Wed May 3, 2017 2:34PM
Israeli Prime Minister Benjamin Netanyahu chairs the weekly cabinet meeting in Jerusalem al-Quds on May 3, 2017. (Photo by AP)
Israeli Prime Minister Benjamin Netanyahu chairs the weekly cabinet meeting in Jerusalem al-Quds on May 3, 2017. (Photo by AP)

Israeli Prime Minister Benjamin Netanyahu says Tel Aviv will cut $1 million in UN funding over an anti-Israel resolution recently approved at the world body’s cultural agency.

The resolution, tabled by Qatar, Egypt, Lebanon, Algeria, Morocco, Oman, and Sudan, was passed 22-10 with 23 abstentions at the United Nations Educational, Scientific and Cultural Organization (UNESCO)’s Paris headquarters on Tuesday.

It described Israel as the "occupying power" and accused the regime of taking measures “to alter the character and status of the holy city of Jerusalem [al-Quds]."

It further criticized Tel Aviv for carrying out "persistent excavations, tunneling, works and projects" in East Jerusalem al-Quds, particularly in and around the Old City.

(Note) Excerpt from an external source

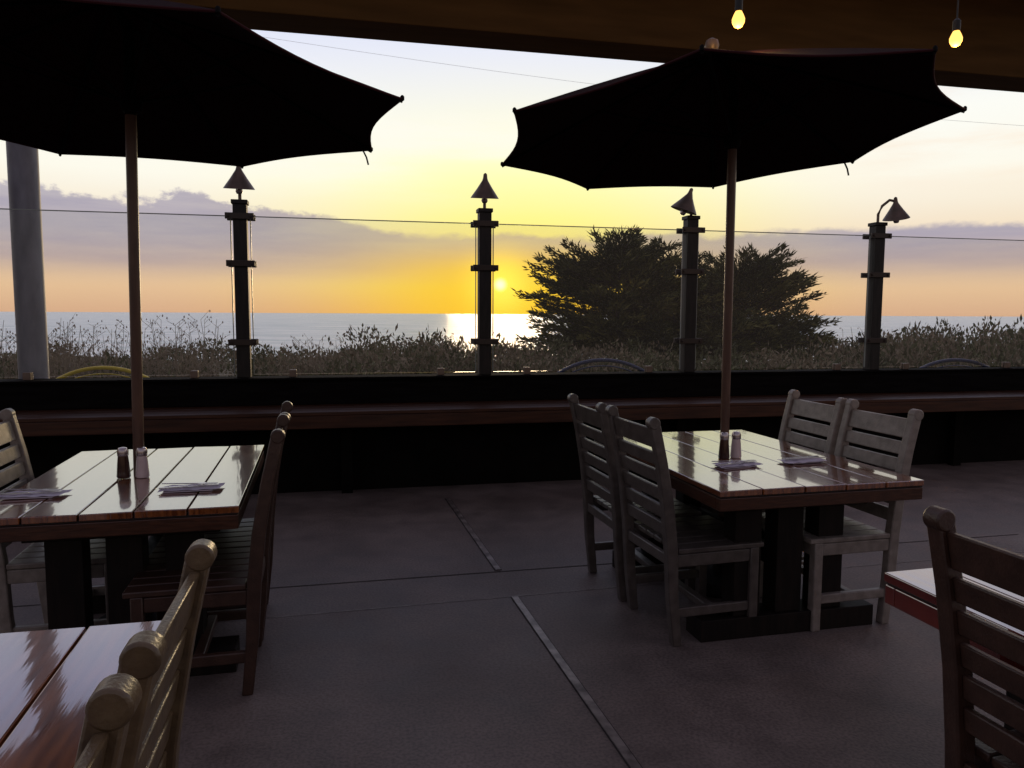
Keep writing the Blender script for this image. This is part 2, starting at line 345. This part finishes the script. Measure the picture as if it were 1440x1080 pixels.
# ---------------------------------------------------------------- string bulbs
bl=[(1.02,3.63,2.86),(2.14,3.86,2.86),(3.3,4.15,2.86)]
for x,y,z in bl:
    b=B(); b.rev([(.004,-.062),(.018,-.055),(.028,-.036),(.029,-.022),(.022,-.004),(.014,.012)],'bulb',16); b.rev([(.017,.0125),(.018,.02),(.018,.06),(.008,.07)],'black',12); b.tube([(0,0,.07),(0,0,.34)],.004,'black',6)
    b.obj('string_light_bulb',(x,y,z),smooth=True)
    l=bpy.data.lights.new('bulb_light','POINT'); l.energy=6; l.color=(1,.55,.2); l.shadow_soft_size=.03
    lo=bpy.data.objects.new('bulb_light',l); col.objects.link(lo); lo.location=(x,y,z-.12)
b=B(); b.tube([(-6,1.8,3.5),(-1,3.1,3.28),(1.02,3.63,3.2),(2.14,3.86,3.2),(3.3,4.15,3.2),(8,5.3,3.5)],.006,'black',6); b.obj('light_string_cable')
# ---------------------------------------------------------------- outside
xs=np.concatenate([np.linspace(-400,-60,8),np.linspace(-50,50,51),np.linspace(60,400,8)]); ys=np.concatenate([np.linspace(-300,0,8),np.linspace(4,80,60)])
vs=[];fs=[]
for j,y in enumerate(ys):
    for i,x in enumerate(xs):
        z=-.12
        if y<7.2+.3*max(-12,min(14,x)): z=-.28
        if y>11: z+=.12*math.sin(x*.7)*math.sin(y*.5)
        if y>27: z-=((y-27)/33)**1.3*11
        vs.append((x,y,z))
nx=len(xs)
for j in range(len(ys)-1):
    for i in range(nx-1): fs.append((j*nx+i,j*nx+i+1,(j+1)*nx+i+1,(j+1)*nx+i))
b=B(); b.add(vs,fs,'ground'); b.obj('ground',smooth=True)
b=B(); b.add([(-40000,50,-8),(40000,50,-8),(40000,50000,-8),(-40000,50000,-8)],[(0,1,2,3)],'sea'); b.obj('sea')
def leaves_mesh(name,C,D,Ln,Wd,mi,mats):
    n=len(C); D=D/np.linalg.norm(D,axis=1)[:,None]; r=rng.normal(size=(n,3)); sd=np.cross(D,r); sd/=np.linalg.norm(sd,axis=1)[:,None]+1e-9
    V=np.empty((n,4,3)); V[:,0]=C; V[:,1]=C+D*Ln[:,None]*.5+sd*Wd[:,None]*.5; V[:,2]=C+D*Ln[:,None]; V[:,3]=C+D*Ln[:,None]*.5-sd*Wd[:,None]*.5
    me=bpy.data.meshes.new(name); me.vertices.add(n*4); me.vertices.foreach_set('co',V.reshape(-1)); me.loops.add(n*4); me.loops.foreach_set('vertex_index',np.arange(n*4))
    me.polygons.add(n); me.polygons.foreach_set('loop_start',np.arange(n)*4); me.polygons.foreach_set('loop_total',np.full(n,4))
    for k in mats: me.materials.append(M[k])
    me.update(); me.polygons.foreach_set('material_index',mi.astype(np.int32)); me.validate(); return me
# cypress
TY=24.0
lobes=[((3.25,TY,1.6),(2.95,2.3,2.5),165),((7.3,TY+.6,1.35),(2.85,2.2,2.15),140),((5.2,TY+.3,1.3),(3.9,2.0,2.25),70),((5.3,TY,.7),(5.1,2.0,.9),100)]
C=[];D=[];LN=[];WD=[];MI=[]
tree=empty('cypress_tree'); tb=B()
tb.tube([(5.1,TY,-.2),(4.9,TY,.5),(4.4,TY,1.3),(3.6,TY,2.4)],[.42,.34,.22,.08],'bark',10); tb.tube([(5.3,TY,-.2),(5.7,TY,.6),(6.6,TY+.3,1.4),(7.4,TY+.5,2.3)],[.36,.3,.2,.07],'bark',10)
for li,(c0,rad,nb) in enumerate(lobes):
    c0=np.array(c0); rad=np.array(rad)
    for q in range(nb):
        th=rng.uniform(0,2*math.pi); zc=rng.uniform(-.55,1.0); h=math.sqrt(max(0,1-zc*zc))
        d=np.array([math.cos(th)*h,math.sin(th)*h,zc])
        ln=rng.uniform(.66,1.08); tip=c0+d*rad*ln; tip[2]=max(tip[2],.2+.25*rng.random())
        org=np.array([c0[0]+d[0]*rad[0]*.15,c0[1]+d[1]*.3,max(.3,tip[2]-rng.uniform(.25,.85))])
        mid=org*.45+tip*.55+np.array([0,0,.10-.24*rng.random()])
        tb.tube([tuple(org),tuple(mid),tuple(tip)],[.045,.028,.006],'bark',4)
        m=240; t=1-rng.random(m)**1.1*.8
        if ln>.98: tip=tip+d*np.array([.25,.1,.12])
        p=(1-t)[:,None]**2*org+2*((1-t)*t)[:,None]*mid+(t**2)[:,None]*tip
        bd=tip-mid; bd/=np.linalg.norm(bd); lat=np.cross(bd,[0,0,1.]); lat/=np.linalg.norm(lat)+1e-9
        wdt=.09+.95*(1-t); off=rng.normal(size=m)*wdt*.6
        p=p+lat*off[:,None]-bd*(np.abs(off)*.5)[:,None]+rng.normal(size=(m,3))*np.array([.06,.06,.05])
        dd=bd*.9+lat*np.sign(off)[:,None]*rng.uniform(.1,.9,m)[:,None]+rng.normal(size=(m,3))*.3+np.array([0,0,.14])
        C.append(p);D.append(dd);LN.append(rng.uniform(.10,.30,m));WD.append(rng.uniform(.03,.06,m)); MI.append(np.where(rng.random(m)<(.10 if q%3 else .85),1,0))
C=np.concatenate(C);D=np.concatenate(D)
tl=place(leaves_mesh('foliage',C,D,np.concatenate(LN),np.concatenate(WD),np.concatenate(MI),['leafA','leafB']),'foliage'); tl.parent=tree
tb.obj('trunk_and_limbs',parent=tree,smooth=True)
# scrub
C=[];D=[];LN=[];WD=[];MI=[]
for q in range(470):
    y=rng.uniform(9.5,27); x=rng.uniform(-.78,.82)*y
    a=x/y; k=.060+.012*math.sin(a*13+y*.5)+rng.uniform(-.018,.020)
    if a>.43: k=.036+rng.uniform(-.014,.028)-.10*min(.15,a-.43)
    if a<-.42: k+=.010
    if -.22<a<-.05: k-=.012
    top=1.5-k*y
    if top<.15: continue
    rx=rng.uniform(.3,.85)*(.6+y/30); m=int(260+rng.uniform(0,120))
    u=rng.normal(size=(m,3)); u/=np.linalg.norm(u,axis=1)[:,None]; u[:,2]=np.abs(u[:,2]); rr=rng.uniform(.45,1.12,m)**.6
    p=np.array([x,y,0.0])+u*rr[:,None]*np.array([rx,rx*.8,top])
    dd=u*.8+rng.normal(size=(m,3))*.6+np.array([0,0,.4 if a<.43 else .7])
    C.append(p);D.append(dd);sc=.6+y/25
    LN.append(rng.uniform(.04,.13,m)*sc*(1.15 if a>.43 else 1));WD.append(rng.uniform(.02,.05,m)*sc); g=rng.random()<.45; MI.append(np.where(rng.random(m)<(.88 if g else .12),1,0))
sc=place(leaves_mesh('coastal_scrub',np.concatenate(C),np.concatenate(D),np.concatenate(LN),np.concatenate(WD),np.concatenate(MI),['scrA','scrB']),'coastal_scrub')
# dry stalks
b=B()
def stalk(x,y,h):
    lx,ly=rng.normal()*.10,rng.normal()*.05
    b.tube([(x,y,0),(x+lx*.4,y+ly,h*.6),(x+lx,y+ly,h)],[.006,.005,.003],'dry',3)
    for j in range(rng.integers(3,9)):
        t=rng.uniform(.55,1.0); px=x+lx*t; pz=h*t; s=rng.choice([-1,1])*rng.uniform(.04,.14)
        b.tube([(px,y+ly,pz),(px+s,y+ly+rng.normal()*.03,pz+abs(s)*rng.uniform(.5,1.3))],[.003,.002],'dry',3)
        q=(px+s,y+ly,pz+abs(s)*.9); b.rev([(.003,-.014),(.009,0),(.003,.016)],'dry',5,q)
for i in range(230):
    y=rng.uniform(9,13); a=rng.uniform(-.68,-.38); k=.062-.055*rng.random()**2; stalk(a*y,y,1.5-k*y)
for i in range(150):
    y=rng.uniform(11,15); a=rng.choice([rng.uniform(-.30,-.05),rng.uniform(.43,.75)]); k=rng.uniform(.03,.06)-(.018 if a>.4 else 0); stalk(a*y,y,1.5-k*y)
b.obj('dry_grass')
# hoops
def hoop(x,y,r,k,h=0):
    b=B()
    b.tube([(r*math.cos(t),0,r*math.sin(t)-.05+h) for t in np.linspace(0,math.pi,48)],.022,k,10)
    b.tube([(r*.93*math.cos(t),0,r*.93*math.sin(t)-.05+h) for t in np.linspace(0,math.pi,48)],.008,k,8)
    for sx in(-1,1): b.box(sx*r-.09,sx*r+.09,-.09,.09,-.12,-.04+h,k)
    b.obj('bike_rack',(x,y,0),5,smooth=True)
hoop(-4.42,8.3,.95,'yel'); hoop(1.10,9.3,1.0,'blue'); hoop(5.6,9.7,1.0,'blue')
b=B()
for z0,z1 in((11.0,8.6),(12.2,10.6)):
    b.tube([(-12+t*2.8,30+t*.4,z0+1.2+(z1-z0)*t/14-.5*math.sin(math.pi*t/14)) for t in range(0,15)],.005,'wire',4)
b.obj('power_line')
# ---------------------------------------------------------------- world
w=bpy.data.worlds.new('World'); S.world=w; w.use_nodes=True; N=w.node_tree.nodes; L=w.node_tree.links
bg=N['Background']
def inp(n,i,v):
    if isinstance(v,bpy.types.NodeSocket): L.new(v,n.inputs[i])
    else: n.inputs[i].default_value=v
def mth(op,a,b_=0.0,c_=0.0,clamp=False):
    n=N.new('ShaderNodeMath'); n.operation=op; n.use_clamp=clamp; inp(n,0,a); inp(n,1,b_); inp(n,2,c_); return n.outputs[0]
def sm(x,a,b_):
    n=N.new('ShaderNodeMapRange'); n.interpolation_type='SMOOTHSTEP'; inp(n,0,x); n.inputs[1].default_value=a; n.inputs[2].default_value=b_; n.inputs[3].default_value=0; n.inputs[4].default_value=1; return n.outputs[0]
def mix(f,a,b_,bt='MIX'):
    n=N.new('ShaderNodeMix'); n.data_type='RGBA'; n.blend_type=bt; inp(n,0,f); inp(n,6,a); inp(n,7,b_); return n.outputs[2]
def ramp(x,st):
    n=N.new('ShaderNodeValToRGB'); e=n.color_ramp.elements
    while len(e)<len(st): e.new(.5)
    for q,(p,c) in zip(e,st): q.position=p; q.color=c
    L.new(x,n.inputs[0]); return n.outputs[0]
tc=N.new('ShaderNodeTexCoord'); nv=N.new('ShaderNodeVectorMath'); nv.operation='NORMALIZE'; L.new(tc.outputs['Generated'],nv.inputs[0])
sp=N.new('ShaderNodeSeparateXYZ'); L.new(nv.outputs[0],sp.inputs[0]); X,Y,Z=sp.outputs
az=N.new('ShaderNodeMath'); az.operation='ARCTAN2'; L.new(X,az.inputs[0]); L.new(Y,az.inputs[1]); AZ=az.outputs[0]
zz=mth('MULTIPLY',mth('MAXIMUM',Z,0.0),2.0,clamp=True)
away=ramp(zz,[(0,lin(226,180,145)),(.09,lin(246,208,164)),(.2,lin(244,226,200)),(.32,lin(253,250,236)),(.45,lin(252,252,245)),(.62,lin(228,232,248)),(.80,lin(200,208,246)),(1,lin(172,168,194))])
cen=ramp(zz,[(0,lin(253,190,48)),(.07,lin(255,220,62)),(.15,lin(255,226,125)),(.24,lin(255,246,145)),(.34,lin(255,254,185)),(.44,lin(255,253,226)),(.62,lin(234,237,248)),(.80,lin(202,209,246)),(1,lin(172,168,194))])
daz=mth('ABSOLUTE',mth('ADD',AZ,-.02)); g=mth('SUBTRACT',1.0,sm(daz,.0,.46))
sky=mix(g,away,cen)
def noise(sx,sz,scale,det=6,off=0.0):
    cb=N.new('ShaderNodeCombineXYZ'); L.new(mth('MULTIPLY',AZ,sx),cb.inputs[0]); L.new(mth('MULTIPLY',Z,sz),cb.inputs[1]); cb.inputs[2].default_value=off
    n=N.new('ShaderNodeTexNoise'); n.inputs['Scale'].default_value=scale; n.inputs['Detail'].default_value=det; n.inputs['Roughness'].default_value=.6; L.new(cb.outputs[0],n.inputs['Vector']); return n.outputs[0]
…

The picture shows the entrance of the United Nations Educational, Scientific and Cultural Organization (UNESCO) headquarters in Paris, France, October 17, 2016. (Photo by AP)

Speaking at a Cabinet meeting on Wednesday, Netanyahu said, "UNESCO again accepted an absurd resolution yesterday about the status of Jerusalem,” warning that what he called the agency’s “systematic harassment has a price.”

The Israeli premier also noted that he had ordered the Foreign Ministry to "cut an additional $1 million from the money Israel transfers to the UN."

An Israeli official said Wednesday's cut was the third time in recent months Israel reduced its UN budget, putting the 2017 payments at $3.7 instead of the original $11 million.

Israel summons Swedish envoy

Separately on Wednesday, Israel summoned Swedish Ambassador to Tel Aviv Carl Magnus Nesser as the Scandinavian state was the only European country to vote for the UNESCO resolution.

“The senior officials expressed their bitter disappointment over Sweden’s vote at UNESCO. This is a vote against Israel, part of a systematic voting pattern,” Israeli Foreign Ministry spokesperson Emmanuel Nahshon said.

Last October, UNESCO adopted a similar resolution, which strongly condemned "the escalating Israeli aggression and illegal measures against… the freedom of worship and Muslims’ access to their holy site al-Aqsa Mosque/al-Haram al-Sharif."

Read more:

Israel occupied East Jerusalem al-Quds during the 1967 war and later annexed it, declaring the whole city its indivisible capital despite outcry by the international community.

The occupied Palestinian territories have witnessed new tensions ever since Israeli forces introduced restrictions on the entry of Palestinian worshipers into the al-Aqsa Mosque compound in East Jerusalem al-Quds in August 2015.

More than 300 Palestinians have lost their lives at the hands of Israeli forces since October 2015, when the tensions in the occupied lands intensified.